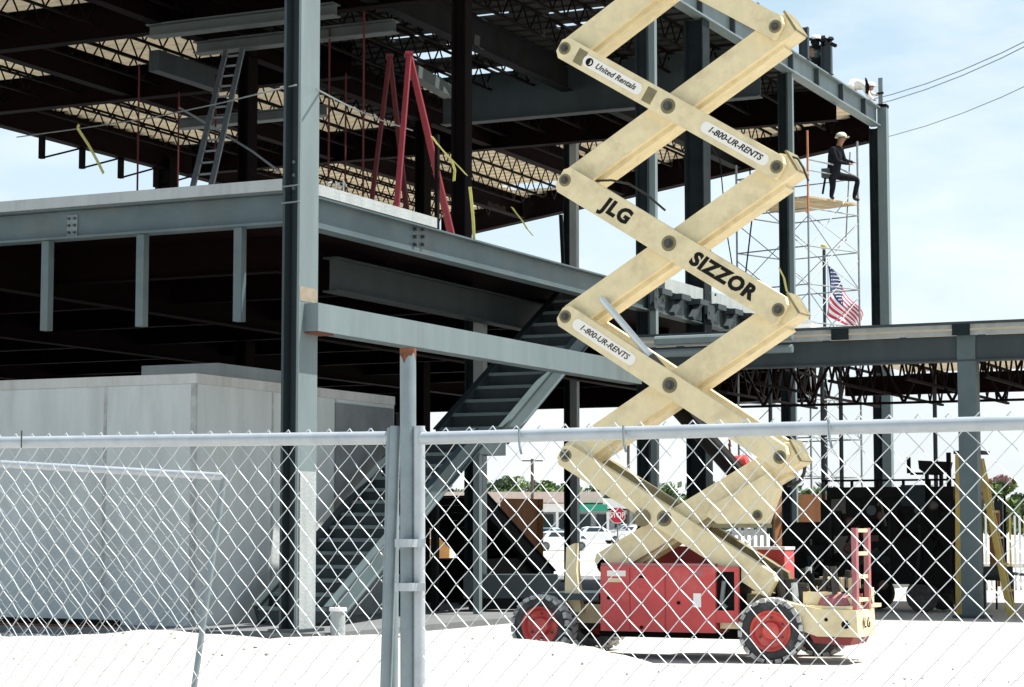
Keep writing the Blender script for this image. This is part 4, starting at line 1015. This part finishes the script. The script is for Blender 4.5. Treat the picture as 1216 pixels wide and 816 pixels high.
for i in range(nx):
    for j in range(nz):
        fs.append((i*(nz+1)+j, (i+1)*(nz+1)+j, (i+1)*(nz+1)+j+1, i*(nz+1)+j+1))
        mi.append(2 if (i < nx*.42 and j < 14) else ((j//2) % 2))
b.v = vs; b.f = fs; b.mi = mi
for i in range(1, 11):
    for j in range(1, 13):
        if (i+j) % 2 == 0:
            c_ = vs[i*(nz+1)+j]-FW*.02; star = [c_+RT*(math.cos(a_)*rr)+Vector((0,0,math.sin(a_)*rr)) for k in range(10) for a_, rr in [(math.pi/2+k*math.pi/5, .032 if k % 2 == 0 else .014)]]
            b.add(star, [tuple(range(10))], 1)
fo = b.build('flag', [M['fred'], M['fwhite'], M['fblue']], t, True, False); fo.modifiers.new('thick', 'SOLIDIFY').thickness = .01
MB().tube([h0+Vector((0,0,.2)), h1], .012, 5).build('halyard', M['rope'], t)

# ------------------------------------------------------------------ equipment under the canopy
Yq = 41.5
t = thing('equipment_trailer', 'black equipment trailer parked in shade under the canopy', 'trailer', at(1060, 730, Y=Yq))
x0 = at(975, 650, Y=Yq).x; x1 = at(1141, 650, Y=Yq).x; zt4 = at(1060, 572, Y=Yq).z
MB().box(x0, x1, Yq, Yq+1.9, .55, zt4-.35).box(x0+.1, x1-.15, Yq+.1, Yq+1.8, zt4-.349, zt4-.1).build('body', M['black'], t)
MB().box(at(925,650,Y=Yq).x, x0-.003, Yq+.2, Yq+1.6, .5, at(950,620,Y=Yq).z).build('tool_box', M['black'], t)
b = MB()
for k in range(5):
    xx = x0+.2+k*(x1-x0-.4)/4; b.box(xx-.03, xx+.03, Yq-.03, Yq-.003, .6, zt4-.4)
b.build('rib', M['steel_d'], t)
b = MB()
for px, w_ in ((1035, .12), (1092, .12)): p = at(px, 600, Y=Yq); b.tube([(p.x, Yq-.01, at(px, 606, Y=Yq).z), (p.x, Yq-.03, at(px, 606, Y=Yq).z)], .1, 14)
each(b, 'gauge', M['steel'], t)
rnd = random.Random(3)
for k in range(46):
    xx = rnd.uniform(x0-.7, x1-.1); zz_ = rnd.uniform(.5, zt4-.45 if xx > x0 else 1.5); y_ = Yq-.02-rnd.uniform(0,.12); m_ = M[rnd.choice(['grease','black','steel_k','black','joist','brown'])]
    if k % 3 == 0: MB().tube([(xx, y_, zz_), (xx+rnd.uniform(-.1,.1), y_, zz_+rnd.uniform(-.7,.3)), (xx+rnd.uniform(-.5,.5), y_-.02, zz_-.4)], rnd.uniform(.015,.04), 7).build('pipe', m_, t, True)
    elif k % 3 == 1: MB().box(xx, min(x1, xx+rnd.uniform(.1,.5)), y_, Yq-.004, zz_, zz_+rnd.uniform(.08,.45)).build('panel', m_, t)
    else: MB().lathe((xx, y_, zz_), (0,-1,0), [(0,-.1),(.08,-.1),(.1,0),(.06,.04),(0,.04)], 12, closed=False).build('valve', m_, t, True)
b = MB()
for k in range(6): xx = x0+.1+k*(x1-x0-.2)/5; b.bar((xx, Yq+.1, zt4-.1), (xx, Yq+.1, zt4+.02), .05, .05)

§

### Stated task:
Restate the data above word for word. Do not include the images.

### Full solution:
Keep writing the Blender script for this image. This is part 4, starting at line 1015. This part finishes the script. The script is for Blender 4.5. Treat the picture as 1216 pixels wide and 816 pixels high.
for i in range(nx):
    for j in range(nz):
        fs.append((i*(nz+1)+j, (i+1)*(nz+1)+j, (i+1)*(nz+1)+j+1, i*(nz+1)+j+1))
        mi.append(2 if (i < nx*.42 and j < 14) else ((j//2) % 2))
b.v = vs; b.f = fs; b.mi = mi
for i in range(1, 11):
    for j in range(1, 13):
        if (i+j) % 2 == 0:
            c_ = vs[i*(nz+1)+j]-FW*.02; star = [c_+RT*(math.cos(a_)*rr)+Vector((0,0,math.sin(a_)*rr)) for k in range(10) for a_, rr in [(math.pi/2+k*math.pi/5, .032 if k % 2 == 0 else .014)]]
            b.add(star, [tuple(range(10))], 1)
fo = b.build('flag', [M['fred'], M['fwhite'], M['fblue']], t, True, False); fo.modifiers.new('thick', 'SOLIDIFY').thickness = .01
MB().tube([h0+Vector((0,0,.2)), h1], .012, 5).build('halyard', M['rope'], t)

# ------------------------------------------------------------------ equipment under the canopy
Yq = 41.5
t = thing('equipment_trailer', 'black equipment trailer parked in shade under the canopy', 'trailer', at(1060, 730, Y=Yq))
x0 = at(975, 650, Y=Yq).x; x1 = at(1141, 650, Y=Yq).x; zt4 = at(1060, 572, Y=Yq).z
MB().box(x0, x1, Yq, Yq+1.9, .55, zt4-.35).box(x0+.1, x1-.15, Yq+.1, Yq+1.8, zt4-.349, zt4-.1).build('body', M['black'], t)
MB().box(at(925,650,Y=Yq).x, x0-.003, Yq+.2, Yq+1.6, .5, at(950,620,Y=Yq).z).build('tool_box', M['black'], t)
b = MB()
for k in range(5):
    xx = x0+.2+k*(x1-x0-.4)/4; b.box(xx-.03, xx+.03, Yq-.03, Yq-.003, .6, zt4-.4)
b.build('rib', M['steel_d'], t)
b = MB()
for px, w_ in ((1035, .12), (1092, .12)): p = at(px, 600, Y=Yq); b.tube([(p.x, Yq-.01, at(px, 606, Y=Yq).z), (p.x, Yq-.03, at(px, 606, Y=Yq).z)], .1, 14)
each(b, 'gauge', M['steel'], t)
rnd = random.Random(3)
for k in range(46):
    xx = rnd.uniform(x0-.7, x1-.1); zz_ = rnd.uniform(.5, zt4-.45 if xx > x0 else 1.5); y_ = Yq-.02-rnd.uniform(0,.12); m_ = M[rnd.choice(['grease','black','steel_k','black','joist','brown'])]
    if k % 3 == 0: MB().tube([(xx, y_, zz_), (xx+rnd.uniform(-.1,.1), y_, zz_+rnd.uniform(-.7,.3)), (xx+rnd.uniform(-.5,.5), y_-.02, zz_-.4)], rnd.uniform(.015,.04), 7).build('pipe', m_, t, True)
    elif k % 3 == 1: MB().box(xx, min(x1, xx+rnd.uniform(.1,.5)), y_, Yq-.004, zz_, zz_+rnd.uniform(.08,.45)).build('panel', m_, t)
    else: MB().lathe((xx, y_, zz_), (0,-1,0), [(0,-.1),(.08,-.1),(.1,0),(.06,.04),(0,.04)], 12, closed=False).build('valve', m_, t, True)
b = MB()
for k in range(6): xx = x0+.1+k*(x1-x0-.2)/5; b.bar((xx, Yq+.1, zt4-.1), (xx, Yq+.1, zt4+.02), .05, .05)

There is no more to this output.